9) Understand the causes: Most parents don't hurt or neglect their children intentionally. Many were themselves abused or neglected. Very young or inexperienced parents might not know how to take care of their babies or what they can reasonably expect from children at different stages of development. Circumstances that places families under extraordinary stress—for instance, poverty, divorce, sickness, disability—sometimes take their toll in child maltreatment. Parents who abuse alcohol or other drugs are more likely to abuse or neglect their children.


10)
Report Abuse: If you witness a child being harmed or see evidence of Abuse, or if a child tells you about abuse, make a report to the proper authorities in your country.

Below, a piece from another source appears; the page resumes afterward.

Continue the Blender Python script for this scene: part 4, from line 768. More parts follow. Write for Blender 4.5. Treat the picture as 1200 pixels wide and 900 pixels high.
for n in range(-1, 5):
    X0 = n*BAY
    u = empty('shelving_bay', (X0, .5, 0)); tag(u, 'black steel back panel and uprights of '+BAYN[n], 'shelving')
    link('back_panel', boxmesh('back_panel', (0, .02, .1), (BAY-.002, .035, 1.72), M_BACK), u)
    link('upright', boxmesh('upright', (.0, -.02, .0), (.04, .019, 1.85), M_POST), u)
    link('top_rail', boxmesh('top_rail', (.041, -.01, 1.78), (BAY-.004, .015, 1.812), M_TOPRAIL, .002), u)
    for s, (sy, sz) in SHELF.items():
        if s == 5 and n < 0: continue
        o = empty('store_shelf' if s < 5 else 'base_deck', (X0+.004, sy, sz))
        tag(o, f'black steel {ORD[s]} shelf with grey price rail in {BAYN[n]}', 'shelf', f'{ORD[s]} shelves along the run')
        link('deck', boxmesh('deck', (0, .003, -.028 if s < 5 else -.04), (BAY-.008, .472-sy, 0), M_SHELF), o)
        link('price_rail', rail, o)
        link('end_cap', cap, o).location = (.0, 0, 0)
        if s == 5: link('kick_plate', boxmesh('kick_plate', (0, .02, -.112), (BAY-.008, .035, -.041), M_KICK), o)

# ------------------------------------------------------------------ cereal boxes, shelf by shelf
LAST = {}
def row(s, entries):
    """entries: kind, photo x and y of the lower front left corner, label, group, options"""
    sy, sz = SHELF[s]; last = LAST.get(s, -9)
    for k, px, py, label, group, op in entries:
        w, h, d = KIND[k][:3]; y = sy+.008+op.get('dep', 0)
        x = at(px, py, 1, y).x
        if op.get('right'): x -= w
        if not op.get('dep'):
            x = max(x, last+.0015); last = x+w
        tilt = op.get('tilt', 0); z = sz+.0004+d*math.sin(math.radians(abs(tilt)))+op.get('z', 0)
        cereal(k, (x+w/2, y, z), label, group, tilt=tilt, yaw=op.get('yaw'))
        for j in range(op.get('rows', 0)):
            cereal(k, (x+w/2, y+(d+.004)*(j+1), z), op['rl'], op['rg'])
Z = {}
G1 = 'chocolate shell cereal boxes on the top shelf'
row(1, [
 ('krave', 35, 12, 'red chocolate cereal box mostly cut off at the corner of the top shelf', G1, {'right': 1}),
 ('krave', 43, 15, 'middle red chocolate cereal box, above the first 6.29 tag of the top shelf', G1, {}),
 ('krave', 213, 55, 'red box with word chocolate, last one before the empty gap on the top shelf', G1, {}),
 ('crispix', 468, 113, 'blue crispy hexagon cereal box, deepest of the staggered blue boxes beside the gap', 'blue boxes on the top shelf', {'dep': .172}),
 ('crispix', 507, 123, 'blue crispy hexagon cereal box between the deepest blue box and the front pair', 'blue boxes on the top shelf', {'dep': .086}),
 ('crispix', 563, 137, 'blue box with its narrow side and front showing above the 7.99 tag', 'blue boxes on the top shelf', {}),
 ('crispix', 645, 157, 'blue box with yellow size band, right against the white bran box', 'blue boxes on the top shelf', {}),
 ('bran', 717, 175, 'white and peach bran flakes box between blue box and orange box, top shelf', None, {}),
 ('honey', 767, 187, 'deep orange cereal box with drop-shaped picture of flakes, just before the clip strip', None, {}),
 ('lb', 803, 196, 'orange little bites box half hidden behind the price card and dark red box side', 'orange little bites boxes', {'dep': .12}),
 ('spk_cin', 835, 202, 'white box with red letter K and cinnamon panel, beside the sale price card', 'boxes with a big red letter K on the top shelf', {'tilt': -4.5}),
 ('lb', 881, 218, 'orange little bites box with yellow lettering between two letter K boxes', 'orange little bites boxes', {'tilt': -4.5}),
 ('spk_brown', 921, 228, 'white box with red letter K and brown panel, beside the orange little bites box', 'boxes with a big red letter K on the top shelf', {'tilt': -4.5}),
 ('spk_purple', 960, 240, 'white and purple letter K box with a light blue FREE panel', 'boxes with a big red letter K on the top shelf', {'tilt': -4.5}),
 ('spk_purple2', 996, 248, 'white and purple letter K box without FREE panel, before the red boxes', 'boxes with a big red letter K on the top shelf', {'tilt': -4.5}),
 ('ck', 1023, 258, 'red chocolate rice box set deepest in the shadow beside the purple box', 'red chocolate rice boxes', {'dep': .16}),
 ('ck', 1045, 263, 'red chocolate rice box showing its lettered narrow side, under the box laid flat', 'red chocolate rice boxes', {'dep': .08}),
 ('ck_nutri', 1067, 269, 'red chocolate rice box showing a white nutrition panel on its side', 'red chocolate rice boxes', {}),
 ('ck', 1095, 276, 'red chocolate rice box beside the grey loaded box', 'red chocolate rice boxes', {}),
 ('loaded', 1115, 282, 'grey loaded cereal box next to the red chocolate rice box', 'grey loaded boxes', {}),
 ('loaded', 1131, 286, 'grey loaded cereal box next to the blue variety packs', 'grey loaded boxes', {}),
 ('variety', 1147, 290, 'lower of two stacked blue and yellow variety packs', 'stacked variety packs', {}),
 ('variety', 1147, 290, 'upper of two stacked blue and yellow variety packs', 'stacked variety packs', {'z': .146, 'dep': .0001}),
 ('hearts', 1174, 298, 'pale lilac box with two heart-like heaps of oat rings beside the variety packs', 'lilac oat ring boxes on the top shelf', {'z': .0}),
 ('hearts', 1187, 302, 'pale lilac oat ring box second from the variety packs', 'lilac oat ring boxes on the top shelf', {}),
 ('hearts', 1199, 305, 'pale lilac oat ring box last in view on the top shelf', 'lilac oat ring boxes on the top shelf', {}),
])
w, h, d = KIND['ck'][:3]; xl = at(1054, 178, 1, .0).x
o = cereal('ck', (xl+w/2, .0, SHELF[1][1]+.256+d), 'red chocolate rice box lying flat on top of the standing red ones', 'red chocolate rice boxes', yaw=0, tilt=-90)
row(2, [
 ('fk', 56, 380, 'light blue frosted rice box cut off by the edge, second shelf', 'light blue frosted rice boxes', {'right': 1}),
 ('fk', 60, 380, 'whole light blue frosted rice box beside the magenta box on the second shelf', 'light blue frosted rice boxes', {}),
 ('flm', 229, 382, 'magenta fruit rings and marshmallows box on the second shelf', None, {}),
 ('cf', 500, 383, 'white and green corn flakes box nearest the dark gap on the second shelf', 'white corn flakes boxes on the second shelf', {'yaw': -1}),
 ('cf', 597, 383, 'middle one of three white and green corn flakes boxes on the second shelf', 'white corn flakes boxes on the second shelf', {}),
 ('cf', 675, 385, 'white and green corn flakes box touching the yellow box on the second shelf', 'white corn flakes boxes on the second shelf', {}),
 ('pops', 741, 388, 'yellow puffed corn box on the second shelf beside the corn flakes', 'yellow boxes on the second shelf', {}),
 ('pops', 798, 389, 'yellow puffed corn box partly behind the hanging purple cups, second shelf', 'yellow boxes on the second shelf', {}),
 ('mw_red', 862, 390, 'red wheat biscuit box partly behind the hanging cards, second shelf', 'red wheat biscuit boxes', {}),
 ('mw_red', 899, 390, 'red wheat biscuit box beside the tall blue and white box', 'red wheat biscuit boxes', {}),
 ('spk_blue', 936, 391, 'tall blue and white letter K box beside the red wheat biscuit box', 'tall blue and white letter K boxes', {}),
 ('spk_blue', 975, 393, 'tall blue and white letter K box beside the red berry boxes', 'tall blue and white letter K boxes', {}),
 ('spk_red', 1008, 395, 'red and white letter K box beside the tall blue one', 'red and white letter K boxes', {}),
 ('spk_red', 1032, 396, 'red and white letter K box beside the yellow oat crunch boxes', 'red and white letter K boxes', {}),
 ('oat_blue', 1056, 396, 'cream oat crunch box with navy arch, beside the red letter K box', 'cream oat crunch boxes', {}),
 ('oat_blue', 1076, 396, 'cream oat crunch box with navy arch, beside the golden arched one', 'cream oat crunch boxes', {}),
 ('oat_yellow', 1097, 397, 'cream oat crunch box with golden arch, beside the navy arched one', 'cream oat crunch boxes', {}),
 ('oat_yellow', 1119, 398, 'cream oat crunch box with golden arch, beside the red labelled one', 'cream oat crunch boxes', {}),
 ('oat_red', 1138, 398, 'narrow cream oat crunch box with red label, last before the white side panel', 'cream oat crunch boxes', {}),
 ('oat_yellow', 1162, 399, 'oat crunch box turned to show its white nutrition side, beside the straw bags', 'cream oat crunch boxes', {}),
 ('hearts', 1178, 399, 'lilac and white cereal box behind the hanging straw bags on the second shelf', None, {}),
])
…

When talking to a child about Abuse, listen carefully, assure the child that he or she did the right thing by telling an adult, and affirm that he or she is not responsible for what happened.

11)
Invest in Kids. Encourage leaders in the community to be supportive of children and families.

Ask employers to provide family-friendly work environments. Ask your local and national lawmakers to support legislation to better protect our children and to improve their lives.

 

12) Strengthen the fabric of your community: Know your neighbors' names and the names of their children, and make sure they know yours. Give stressed parents a break by offering to watch their children. Volunteer. If you like interacting with children, great, but you do not have to volunteer directly with kids to contribute to prevention. All activities that strengthen communities, such as service to civic clubs and participation on boards and committees, ultimately contribute to the well-being of children.

Give your used clothing, furniture and toys for use to poor families. This can help relieve the stress of financial burdens that parents sometimes take out on their kids.

13) Be ready in an emergency: We've all have heard about the screaming-child-in-the-supermarket in UK whom was killed by anther 2 children. Most parents take the typical tantrum in stride. But what if you witness the scene in the supermarket or anywhere else would you believe a child is being, or is about to be, physically or verbally abused? Responding in these circumstances technically moves beyond prevention to intervention, and intervention is best handled by professionals. Still, if you find yourself in a situation where you believe a child is being or will be abused at that moment, there are steps you can take. Bellow are examples of what you can do:

Talk to the adult to get their attention away from the child. Be friendly.

Say something like, "Children can really wear you out, can't they?" or "My child has done the same thing."

Ask if you could help in any way—could you carry some packages? Play with an older child so the baby can be fed or changed? Call someone on your cell phone?

If you see a child alone in a public place—for example, unattended in a grocery cart—stay if you can with the child until the parent returns.

Finally—and most important if you are a parent—remember that prevention, like most positive things, begins at home. Take time to re-evaluate your parenting skills. Be honest with yourself—are you yelling at your children a lot or hitting them? Do you enjoy being a parent at least most of the time? If you could benefit from some help with parenting, seek it—getting help when you need it is an essential part of being a good parent. Talk to a professional that you trust; take a parenting class; read a book about child development.